Only $29 billion spent so far?  Can we please just stop it now before the other $700 billion or so get spent?  Why are we planning spending in 2015 to prop up the 2009 economy?

  • Mesa Econoguy

    Correct, and Karl Rove observes The stimulus isn't working as originally advertised.

    Duh. What did you think this asshole Obamalini was going to do?

    Now Karl is one to talk – he helped set the table for nationalized pizza (h/t Craig Cantoni), for which we will soon need national food insurance, because food will be too expensive for everyone (h/t me).
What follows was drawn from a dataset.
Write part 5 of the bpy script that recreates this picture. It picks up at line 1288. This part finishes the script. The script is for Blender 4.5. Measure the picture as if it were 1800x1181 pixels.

    The playbook is straight out of FDR: string out the proles, make it look worse than it is (and cause it to be), manipulate the (lazy, unintelligent) press, repeat.

  • Me

    Actually, most of the stimulus money went to Goldman Sachs Executives.

    They in turn will use it to buy expensive foreign cars, Ferrari and Mercedes-Benz will pay their employees, and they in turn might buy American manufactured... ah... software, maybe? and this in turn will benefit taxpayers. Sure, fractionally, but trickle down sounds like such a nice theory... the sad thing is that there's very little to undo the damage already done.

    Read Taibbi's full angry rant right here:

    http://trueslant.com/matttaibbi/2009/07/16/on-goldmans-giganto-profits/#more-529

  • Mesa Econoguy

    Me, I mean, you, me, had you [me] bought GS in the 50s back in Nov (it’s publicly traded, y’know) you, too could be driving a fat-Kentuckian –built American-Hot-Rod-Chick-Magnet Government Corvette right now.

    Lesson: always wear a high-visibility vest.